Pour compléter le tableau, on peut citer un communiqué du Centre d'analyse des stratégies et des technologies, selon lequel la Russie ne comptait en 2004 que 12 pilotes de l'aviation embarquée. Il convient de citer, à titre de comparaison, que le groupe aérien du "concurrent" compte 3.000 pilotes d'élite triés sur le volet.

De plus, même si tous les navires sont construits, armés et équipés, la Russie ne possède pas de bases équipées pour approvisionner et réparer ne serait-ce qu'un seul groupe de porte-aéronefs. Sur les 4 flottes russes, seules la Flotte du Nord et celle du Pacifique conviennent pour les porte-avions.

Qui plus est, aucun nouveau dépôt, aucune base flottante et aucun quai fixe n'ont été mis en service depuis 1993 dans la Flotte du Nord à défaut de financement suffisant. En comparaison avec les chantiers navals géants qui construisent de nouveaux navires, les usines de réparation sont dans un état déplorable. Cependant, parmi tous les problèmes actuels concernant le maintien de la capacité défensive et opérationnelle de la Flotte du Nord, la réparation des navires est le problème le plus douloureux, d'ailleurs, elle concerne la Marine de guerre dans son ensemble. La réparation des navires est actuellement financée seulement à hauteur de 6% de ce qu'il faudrait pour une exploitation normale de la flotte.
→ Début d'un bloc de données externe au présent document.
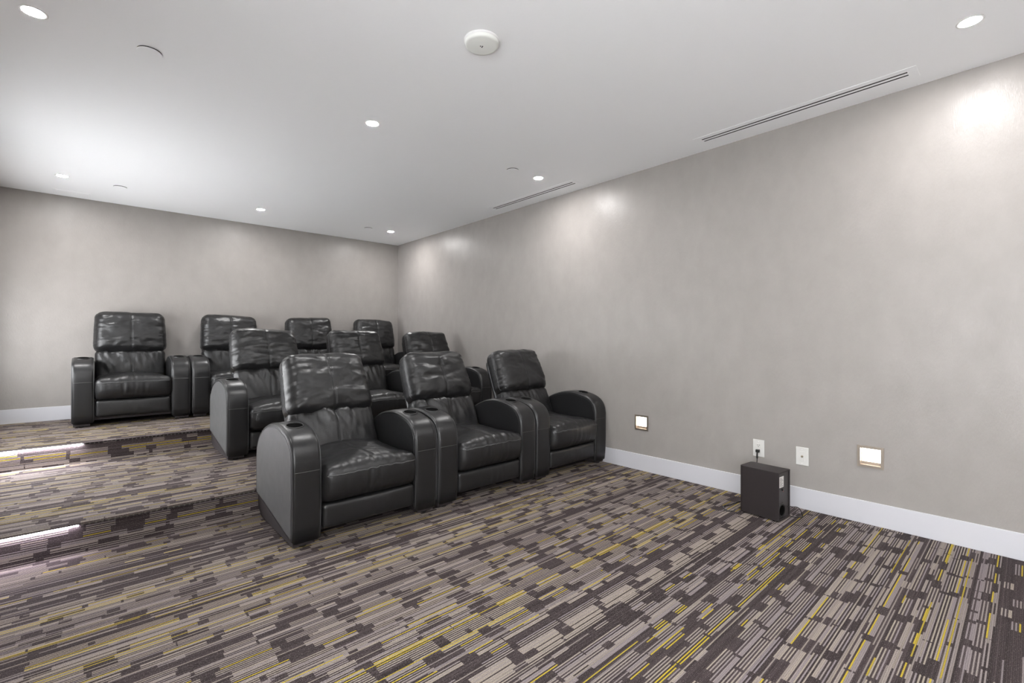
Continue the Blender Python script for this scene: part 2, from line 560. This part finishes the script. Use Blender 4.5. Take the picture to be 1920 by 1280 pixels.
# slot diffusers
def slot_vent(y0, y1, label):
    r = empty('slot_vent', (3.565, (y0 + y1) / 2, ZC))
    tag(r, label, 'air vent', 'linear ceiling slot vents')
    hl = (y1 - y0) / 2
    fr, hw = 0.045, 0.075
    # frame strips between and around the two slots
    sl = [(-0.029, -0.011), (0.011, 0.029)]
    xs = [(-hw, sl[0][0]), (sl[0][1], sl[1][0]), (sl[1][1], hw)]
    for a, b in xs:
        box('frame_bar', a, b, -hl, hl, -0.0015, 0.0, M_CEIL, r)
    for s in (-1, 1):
        y_a, y_b = sorted((s * hl, s * (hl + fr)))
        box('frame_end', -hw, hw, y_a, y_b, -0.0015, 0.0, M_CEIL, r)
    for a, b in sl:
        box('slot', a, b, -hl, hl, -0.0006, 0.0, M_SLOT_SHADE, r)  # flat dark strip standing for the shaded slot recess
slot_vent(0.483, 1.72, 'long white two-slot ceiling vent in the upper right')
slot_vent(3.04, 4.27, 'white two-slot ceiling vent farther back by the right wall')

# access panel next to the back wall
p = empty('access_panel', (-0.148, 6.87, ZC))
tag(p, 'flush white ceiling access panel by the back wall', 'access panel')
box('frame', -0.150, 0.150, -0.13, 0.13, -0.003, 0.0, M_CEIL, p, 0.001)
box('door', -0.128, 0.128, -0.108, 0.108, -0.0055, -0.003, M_CEIL, p, 0.001)

# ------------------------------------------------------------------ wall fittings
def step_light(y, z, side, label, group, recessed=True):
    """square frame around a recessed warm lamp; built facing -X, mirrored for the left wall"""
    x = XR if side > 0 else XL
    r = empty('step_light', (x, y, z), 0.0 if side > 0 else math.pi)
    tag(r, label, 'wall light', group)
    o, i_ = 0.070, 0.050
    def ring(x0, x1, a, b, name, mat):
        V, F = [], []
        for (y0, y1, z0, z1) in ((-a, a, b, a), (-a, a, -a, -b), (-a, -b, -b, b), (b, a, -b, b)):
            v, f = box_data(x0, x1, y0, y1, z0, z1)
            n = len(V); V += v; F += [tuple(n + q for q in g) for g in f]
        return obj(name, V, F, mat, r)
    ring(-0.006, 0.0, o, i_ + 0.004, 'frame', M_BRUSHED)
    if recessed:
        dpt = 0.032
        V = []
        for xx in (-0.003, dpt):
            V += [(xx, -0.0545, -0.0545), (xx, 0.0545, -0.0545), (xx, 0.0545, 0.0545), (xx, -0.0545, 0.0545)]
        F = [(0, 1, 5, 4), (1, 2, 6, 5), (2, 3, 7, 6), (3, 0, 4, 7), (4, 5, 6, 7)]
        obj('housing', V, F, M_BRUSHED, r)
        box('lamp_lens', dpt - 0.006, dpt - 0.001, -0.050, 0.050, -0.036, 0.052, M_STEP, r)
    else:
        box('lamp_lens', -0.003, -0.001, -0.050, 0.050, -0.036, 0.050, M_STEP, r)
step_light(STEP_Y[0], STEP_Z, 1, 'lit square wall light right of the outlets', 'square step lights on the right wall')
step_light(STEP_Y[1], STEP_Z, 1, 'lit square wall light beside the front row armrest', 'square step lights on the right wall')
for y, z in ((4.10, STEP_Z + S1),):
    step_light(y, z, -1, 'lit square wall light on the left wall beyond the picture', 'step lights out of the picture', False)

def wall_plate(name, y, z, label):
    r = empty(name, (XR, y, z))
    tag(r, label, 'wall plate')
    box('plate', -0.007, 0.0, -0.040, 0.040, -0.064, 0.064, M_PLATE, r, 0.0025)
    box('insert', -0.0095, -0.006, -0.0175, 0.0175, -0.035, 0.035, M_PLATE, r, 0.001)
    for s in (-1, 1):
        lathe('screw', [(0.0, 0.0012), (0.003, 0.0006), (0.003, 0.0)], M_TRIM, r, 10, centre=(0, 0, 0)).matrix_local = Matrix.Translation((-0.0075, 0, s * 0.050)) @ Matrix.Rotation(math.radians(-90), 4, 'Y')
    return r
OUT_Y, OUT_Z = 1.385, 0.380
o1 = wall_plate('power_outlet', OUT_Y, OUT_Z, 'white duplex power outlet above the black subwoofer')
for dz in (0.018, -0.018):
    for yy, hh in ((-0.0065, 0.008), (0.0065, 0.0065)):
        box('socket_slot', -0.0099, -0.0093, yy - 0.0012, yy + 0.0012, dz + 0.002, dz + 0.002 + hh, M_HOLE_SHADE, o1)
    lathe('ground_hole', [(0.0, 0.0006), (0.0026, 0.0006), (0.0026, 0.0)], M_HOLE_SHADE, o1, 10).matrix_local = Matrix.Translation((-0.0094, 0, dz - 0.006)) @ Matrix.Rotation(math.radians(-90), 4, 'Y')
o2 = wall_plate('cable_jack', 1.092, 0.372, 'white wall plate with a coax jack right of the power outlet')
lathe('coax_jack', [(0.0, 0.009), (0.0025, 0.009), (0.0045, 0.008), (0.0045, 0.003), (0.0075, 0.003), (0.0075, 0.0)], M_CHROME, o2, 12).matrix_local = Matrix.Translation((-0.0095, 0, 0.0)) @ Matrix.Rotation(math.radians(-90), 4, 'Y')

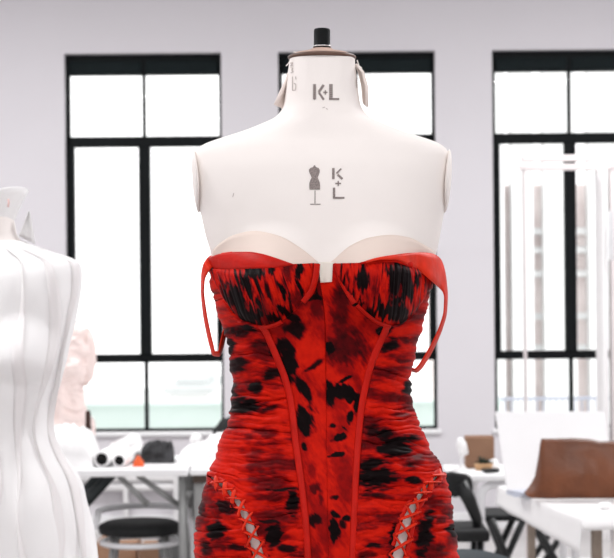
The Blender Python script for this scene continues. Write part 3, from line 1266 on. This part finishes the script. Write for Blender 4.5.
# standing collar and pointed shoulder allowance
b = MB()
c2 = P(-9, 268, 4.0)
rows = []
for i in range(7):
    t = i / 6
    row = []
    for j in range(33):
        a = 2 * pi * j / 32
        rr = lerp(28, 21, t ** .7) / (F / 4.0) + (.022 * (1 - t) * max(0, cos(a)) ** 2 if t < 1 else 0)
        zz = P(-9, lerp(190, 226, t), 4.0).z + .004 * sin(3 * a) * (1 - t)
        row.append(Vector((c2.x + rr * cos(a), 4.0 - rr * sin(a), zz)))
    rows.append(row)
b.grid(rows)
b.build('collar', M_TOILE, toile, solid=.002)
b = MB()
for k_, dy in ((0, -.012), (1, .012)):
    pass
rows = []
for i in range(7):
    t = i / 6
    xa, ya = lerp(19, 29, t), lerp(236, 211, t)
    xb, yb = lerp(35, 29.6, t), lerp(244, 211.5, t)
    rows.append([P(lerp(xa, xb, j / 4), lerp(ya, yb, j / 4), 4.0 - .01 + .012 * sin(j)) for j in range(5)])
b.grid(rows)
b.build('shoulder_allowance', M_TOILE, toile, solid=.002)
mk = MB()
mk.tube([P(8.3, 199, 3.93), P(8.7, 203, 3.93), P(8.0, 207, 3.93)], .0022, 6)
mk.build('pink_chalk_mark', mat('pale pink chalk', (238, 200, 196), .9), toile)

# ------------------------------------------- pink blouse on a form behind the table
form3, xf3, off3 = other_form('dress form behind the left table, inside the pale pink ruffled blouse', 46, 327, 9.35, 560)
blouse = thing('ruffled_blouse', 'pale pink ruffled blouse hanging on a form beside the left window', 'blouse', (off3.x + XC, 9.35, off3.z + (YH - 560) * SCL))
b = MB()
rows = []
pw = pchip([116, 140, 160, 230, 300, 420, 560], [.006, .012, .022, .05, .055, .05, .045])
for i in range(110):
    py = lerp(112, 560, i / 109)
    z = (YH - py) * SCL
    row = []
    for j in range(110):
        s = -pi + 2 * pi * j / 110
        ru = .020 * nz(sin(s) * 3, cos(s) * 3, py * .018) + .014 * ridge(nz(s * 2.0, py * .03, 3)) + .008 * nz(s * 6, py * .08, 5)
        row.append(xf3(body(s, z, pw(py) + ru)))
    rows.append(row)
b.grid(rows, wrap=True)
b.build('ruffled_body', M_PINK, blouse, solid=.002)
for sg in (-1, 1):
    b = MB()
    rows = []
    cc = xf3(Vector((XC + sg * .205, 0, (YH - 250) * SCL)))
    for i in range(30):
        a = -pi / 2 + pi * i / 29
        row = []
        for j in range(40):
            q = 2 * pi * j / 40
            k_ = 1 + .14 * nz(cos(q) * 2 + sg, sin(q) * 2, a * 2.5) + .06 * nz(q * 4, a * 5, sg)
            row.append(cc + Vector((.055 * cos(a) * cos(q) * k_, .06 * cos(a) * sin(q) * k_, .145 * sin(a) * k_)))
        rows.append(row)
    b.grid(rows, wrap=True)
    b.build('puff_sleeve', M_PINK, blouse)

# ------------------------------------------------------------ left work tables
TZ = .75


def table_top(b, x0, x1, y0, y1, th=.035):
    b.bx(x0, x1, y0, y1, TZ - th, TZ)


YT = 8.6
sT = F / YT
X = lambda px, Y=YT: (px - 307) * Y / F
t1 = thing('folding_table', 'white folding work table on the left, with paper rolls and dark cloth on it', 'table', (X(90), YT + .35, 0))
b = MB(); table_top(b, X(-30), X(186.5), YT, YT + .72)
b.build('tabletop', M_TABLE, t1, smooth=False, bevel=.006)
for px in (180, -22):
    for dy in (.06, .64):
        b = MB()
        b.tube([(X(px), YT + dy, 0), (X(px), YT + dy, TZ - .035)], .021 if px > 0 else .018, 12)
        b.build('leg', M_GREYMETAL, t1)
for xa, za, xb, zb_, dy in ((117, 478, 146, 503, .10), (136, 478, 177, 504, .12), (112, 478, 82, 502, .3), (104, 478, 76, 500, .5)):
    b = MB()
    Yq = YT + dy
    b.tube([(X(xa, Yq), Yq, TZ - .04), (X(xb, Yq), Yq, HC - (zb_ - YH) * Yq / F)], .014 if dy < .2 else .03, 10)
    b.build('brace', M_GREYMETAL if dy < .2 else M_DARKMETAL, t1)
b = MB()
b.tube([(X(180), YT + .06, HC - 215 * YT / F), (X(180), YT + .64, HC - 215 * YT / F)], .012, 8)
b.build('crossbar', M_GREYMETAL, t1)

t2 = thing('folding_table', 'white folding work table mostly hidden behind the red dress', 'table', (X(250), YT + .35, 0))
b = MB(); table_top(b, X(188.5), X(400), YT - .02, YT + .70, .03)
b.build('tabletop', M_TABLE, t2, smooth=False, bevel=.006)
b = MB(); b.bx(X(191), X(396), YT + .02, YT + .66, TZ - .07, TZ - .0301)
b.build('apron', mat('dark brown table apron', (70, 56, 48), .6), t2, smooth=False)
for px, dy in ((197, .08), (203, .60), (390, .08), (390, .60)):
    b = MB()
    b.box((X(px), YT + dy, (TZ - .07) / 2), (.05, .05, TZ - .07))
    b.build('leg', M_GREYMETAL, t2, smooth=False, bevel=.006)

# open paper rolls, shaded hollows coloured black, lying on the table and pointing at us
def paper_roll(px, py, rad, length, ang, label):
    Y = YT + .10
    s_ = F / Y
    rr = rad / s_
    e = thing('paper_roll', label, 'paper roll', (X(px, Y), Y, TZ), 'white paper rolls on the left table')
    d = Vector((sin(ang), cos(ang), 0))
    st = Vector((X(px, Y), Y, TZ + rr + .001))
    b = MB()
    ring = []
    n = 28
    side = Vector((cos(ang), -sin(ang), 0))
    for q, (ro, t) in enumerate(((rr * .76, .06), (rr * .76, 0), (rr * .97, 0), (rr, .01), (rr, length - .01), (rr * .97, length), (rr * .76, length), (rr * .76, length - .06))):
        ring.append([st + d * t + ro * (cos(2 * pi * k_ / n) * side + Vector((0, 0, sin(2 * pi * k_ / n)))) for k_ in range(n)])
    b.grid(ring, wrap=True)
    b.build('roll_paper', M_PAPER, e)
    b = MB()
    b.tube([st + d * .012, st + d * (length - .012)], rr * .755, 24)
    b.build('hollow_shade', M_HOLE, e)  # solid black plug standing in for the shade inside the open tube


paper_roll(100, 463, 8.2, .52, .09, 'thicker white paper roll with a dark hollow end, at the left end of the rolls')
paper_roll(117.5, 463, 6.6, .50, .10, 'thinner white paper roll with a dark hollow end, just right of the thicker roll')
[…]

Plus de 200 navires de combat, sous-marins et bâtiments auxiliaires ont besoin de réparations rien que dans la Flotte du Nord, alors que moins de 10% d'entre eux ont été réparés ces dernières années.

L'Inde s'apprête quant à elle à mettre à l'eau vers 2012, sans aucune idée de compétition, son premier porte-avions d'un déplacement de 40.000 tonnes, et prévoit de le doter d'avions... russes.

Les opinions exprimées dans cet article sont laissées à la stricte responsabilité de l'auteur.